• **Problem to work on**
Every entry that follows needs to be repeated exactly.

• **Exercise data**
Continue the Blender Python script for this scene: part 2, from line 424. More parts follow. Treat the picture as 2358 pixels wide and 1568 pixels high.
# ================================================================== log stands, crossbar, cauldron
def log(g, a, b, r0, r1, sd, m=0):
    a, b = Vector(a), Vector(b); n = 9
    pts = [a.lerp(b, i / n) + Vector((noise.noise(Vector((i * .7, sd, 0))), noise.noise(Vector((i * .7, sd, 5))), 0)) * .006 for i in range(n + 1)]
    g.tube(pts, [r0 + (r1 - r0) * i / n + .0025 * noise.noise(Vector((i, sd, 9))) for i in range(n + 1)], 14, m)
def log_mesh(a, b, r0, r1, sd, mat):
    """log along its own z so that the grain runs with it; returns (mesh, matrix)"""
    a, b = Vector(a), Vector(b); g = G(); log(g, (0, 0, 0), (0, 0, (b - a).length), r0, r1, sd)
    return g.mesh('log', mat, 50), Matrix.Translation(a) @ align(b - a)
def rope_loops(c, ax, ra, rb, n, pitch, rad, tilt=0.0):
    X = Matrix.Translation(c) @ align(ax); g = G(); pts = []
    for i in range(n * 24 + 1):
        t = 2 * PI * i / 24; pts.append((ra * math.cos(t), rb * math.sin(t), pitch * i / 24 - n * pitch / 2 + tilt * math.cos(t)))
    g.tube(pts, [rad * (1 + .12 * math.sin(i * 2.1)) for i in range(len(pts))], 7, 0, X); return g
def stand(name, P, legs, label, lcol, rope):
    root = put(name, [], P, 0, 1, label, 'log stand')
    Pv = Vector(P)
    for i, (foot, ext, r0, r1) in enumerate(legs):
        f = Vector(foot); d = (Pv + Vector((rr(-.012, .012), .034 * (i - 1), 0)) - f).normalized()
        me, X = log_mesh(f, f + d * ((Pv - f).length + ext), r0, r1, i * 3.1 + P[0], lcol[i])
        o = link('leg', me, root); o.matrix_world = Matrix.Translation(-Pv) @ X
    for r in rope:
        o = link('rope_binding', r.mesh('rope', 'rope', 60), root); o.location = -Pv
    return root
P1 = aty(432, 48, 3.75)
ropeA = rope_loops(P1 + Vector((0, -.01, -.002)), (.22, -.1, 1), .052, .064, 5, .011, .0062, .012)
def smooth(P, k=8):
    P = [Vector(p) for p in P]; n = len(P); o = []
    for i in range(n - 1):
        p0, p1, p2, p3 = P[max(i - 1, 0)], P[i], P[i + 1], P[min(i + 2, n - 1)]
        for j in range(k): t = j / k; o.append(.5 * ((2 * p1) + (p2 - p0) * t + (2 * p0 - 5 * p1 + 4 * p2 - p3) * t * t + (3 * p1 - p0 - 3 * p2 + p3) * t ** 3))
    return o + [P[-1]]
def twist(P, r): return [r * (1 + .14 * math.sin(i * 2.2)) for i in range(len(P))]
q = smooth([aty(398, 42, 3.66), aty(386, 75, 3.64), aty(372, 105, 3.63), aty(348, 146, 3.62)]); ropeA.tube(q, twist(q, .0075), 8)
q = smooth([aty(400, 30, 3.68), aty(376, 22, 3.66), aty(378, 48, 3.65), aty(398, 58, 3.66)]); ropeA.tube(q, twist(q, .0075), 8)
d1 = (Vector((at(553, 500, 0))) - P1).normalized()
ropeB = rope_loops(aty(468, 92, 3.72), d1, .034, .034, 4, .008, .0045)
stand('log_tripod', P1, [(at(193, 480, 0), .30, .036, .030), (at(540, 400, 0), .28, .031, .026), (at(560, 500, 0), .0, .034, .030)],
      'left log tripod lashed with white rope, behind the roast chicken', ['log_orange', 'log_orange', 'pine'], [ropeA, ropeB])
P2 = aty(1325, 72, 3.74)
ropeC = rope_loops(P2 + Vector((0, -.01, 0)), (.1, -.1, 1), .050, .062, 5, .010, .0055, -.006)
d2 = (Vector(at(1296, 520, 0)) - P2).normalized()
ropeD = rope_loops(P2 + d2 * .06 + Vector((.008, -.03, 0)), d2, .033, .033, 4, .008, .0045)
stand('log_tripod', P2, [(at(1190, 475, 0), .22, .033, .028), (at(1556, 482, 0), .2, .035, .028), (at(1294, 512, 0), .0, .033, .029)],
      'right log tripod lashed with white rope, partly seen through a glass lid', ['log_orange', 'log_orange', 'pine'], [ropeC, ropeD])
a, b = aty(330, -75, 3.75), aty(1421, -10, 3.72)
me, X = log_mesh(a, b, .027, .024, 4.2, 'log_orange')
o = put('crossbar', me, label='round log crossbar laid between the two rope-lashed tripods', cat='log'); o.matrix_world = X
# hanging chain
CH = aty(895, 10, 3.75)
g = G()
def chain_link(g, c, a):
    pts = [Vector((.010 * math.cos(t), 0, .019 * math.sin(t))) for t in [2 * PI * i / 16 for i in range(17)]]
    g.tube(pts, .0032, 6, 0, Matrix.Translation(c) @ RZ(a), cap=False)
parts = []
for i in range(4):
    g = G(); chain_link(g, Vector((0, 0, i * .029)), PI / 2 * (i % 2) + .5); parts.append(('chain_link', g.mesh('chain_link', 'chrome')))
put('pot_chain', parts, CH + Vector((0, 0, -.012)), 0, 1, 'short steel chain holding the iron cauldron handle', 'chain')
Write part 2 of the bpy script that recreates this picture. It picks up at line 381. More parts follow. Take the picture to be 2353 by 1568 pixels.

• **Output below**
Continue the Blender Python script for this scene: part 2, from line 424. More parts follow. Treat the picture as 2358 pixels wide and 1568 pixels high.
# ================================================================== log stands, crossbar, cauldron
def log(g, a, b, r0, r1, sd, m=0):
    a, b = Vector(a), Vector(b); n = 9
    pts = [a.lerp(b, i / n) + Vector((noise.noise(Vector((i * .7, sd, 0))), noise.noise(Vector((i * .7, sd, 5))), 0)) * .006 for i in range(n + 1)]
    g.tube(pts, [r0 + (r1 - r0) * i / n + .0025 * noise.noise(Vector((i, sd, 9))) for i in range(n + 1)], 14, m)
def log_mesh(a, b, r0, r1, sd, mat):
    """log along its own z so that the grain runs with it; returns (mesh, matrix)"""
    a, b = Vector(a), Vector(b); g = G(); log(g, (0, 0, 0), (0, 0, (b - a).length), r0, r1, sd)
    return g.mesh('log', mat, 50), Matrix.Translation(a) @ align(b - a)
def rope_loops(c, ax, ra, rb, n, pitch, rad, tilt=0.0):
    X = Matrix.Translation(c) @ align(ax); g = G(); pts = []
    for i in range(n * 24 + 1):
        t = 2 * PI * i / 24; pts.append((ra * math.cos(t), rb * math.sin(t), pitch * i / 24 - n * pitch / 2 + tilt * math.cos(t)))
    g.tube(pts, [rad * (1 + .12 * math.sin(i * 2.1)) for i in range(len(pts))], 7, 0, X); return g
def stand(name, P, legs, label, lcol, rope):
    root = put(name, [], P, 0, 1, label, 'log stand')
    Pv = Vector(P)
    for i, (foot, ext, r0, r1) in enumerate(legs):
        f = Vector(foot); d = (Pv + Vector((rr(-.012, .012), .034 * (i - 1), 0)) - f).normalized()
        me, X = log_mesh(f, f + d * ((Pv - f).length + ext), r0, r1, i * 3.1 + P[0], lcol[i])
        o = link('leg', me, root); o.matrix_world = Matrix.Translation(-Pv) @ X
    for r in rope:
        o = link('rope_binding', r.mesh('rope', 'rope', 60), root); o.location = -Pv
    return root
P1 = aty(432, 48, 3.75)
ropeA = rope_loops(P1 + Vector((0, -.01, -.002)), (.22, -.1, 1), .052, .064, 5, .011, .0062, .012)
def smooth(P, k=8):
    P = [Vector(p) for p in P]; n = len(P); o = []
    for i in range(n - 1):
        p0, p1, p2, p3 = P[max(i - 1, 0)], P[i], P[i + 1], P[min(i + 2, n - 1)]
        for j in range(k): t = j / k; o.append(.5 * ((2 * p1) + (p2 - p0) * t + (2 * p0 - 5 * p1 + 4 * p2 - p3) * t * t + (3 * p1 - p0 - 3 * p2 + p3) * t ** 3))
    return o + [P[-1]]
def twist(P, r): return [r * (1 + .14 * math.sin(i * 2.2)) for i in range(len(P))]
q = smooth([aty(398, 42, 3.66), aty(386, 75, 3.64), aty(372, 105, 3.63), aty(348, 146, 3.62)]); ropeA.tube(q, twist(q, .0075), 8)
q = smooth([aty(400, 30, 3.68), aty(376, 22, 3.66), aty(378, 48, 3.65), aty(398, 58, 3.66)]); ropeA.tube(q, twist(q, .0075), 8)
d1 = (Vector((at(553, 500, 0))) - P1).normalized()
ropeB = rope_loops(aty(468, 92, 3.72), d1, .034, .034, 4, .008, .0045)
stand('log_tripod', P1, [(at(193, 480, 0), .30, .036, .030), (at(540, 400, 0), .28, .031, .026), (at(560, 500, 0), .0, .034, .030)],
      'left log tripod lashed with white rope, behind the roast chicken', ['log_orange', 'log_orange', 'pine'], [ropeA, ropeB])
P2 = aty(1325, 72, 3.74)
ropeC = rope_loops(P2 + Vector((0, -.01, 0)), (.1, -.1, 1), .050, .062, 5, .010, .0055, -.006)
d2 = (Vector(at(1296, 520, 0)) - P2).normalized()
ropeD = rope_loops(P2 + d2 * .06 + Vector((.008, -.03, 0)), d2, .033, .033, 4, .008, .0045)
stand('log_tripod', P2, [(at(1190, 475, 0), .22, .033, .028), (at(1556, 482, 0), .2, .035, .028), (at(1294, 512, 0), .0, .033, .029)],
      'right log tripod lashed with white rope, partly seen through a glass lid', ['log_orange', 'log_orange', 'pine'], [ropeC, ropeD])
a, b = aty(330, -75, 3.75), aty(1421, -10, 3.72)
me, X = log_mesh(a, b, .027, .024, 4.2, 'log_orange')
o = put('crossbar', me, label='round log crossbar laid between the two rope-lashed tripods', cat='log'); o.matrix_world = X
# hanging chain
CH = aty(895, 10, 3.75)
g = G()
def chain_link(g, c, a):
    pts = [Vector((.010 * math.cos(t), 0, .019 * math.sin(t))) for t in [2 * PI * i / 16 for i in range(17)]]
    g.tube(pts, .0032, 6, 0, Matrix.Translation(c) @ RZ(a), cap=False)
parts = []
for i in range(4):
    g = G(); chain_link(g, Vector((0, 0, i * .029)), PI / 2 * (i % 2) + .5); parts.append(('chain_link', g.mesh('chain_link', 'chrome')))
put('pot_chain', parts, CH + Vector((0, 0, -.012)), 0, 1, 'short steel chain holding the iron cauldron handle', 'chain')
Write part 2 of the bpy script that recreates this picture. It picks up at line 381. More parts follow. Take the picture to be 2353 by 1568 pixels.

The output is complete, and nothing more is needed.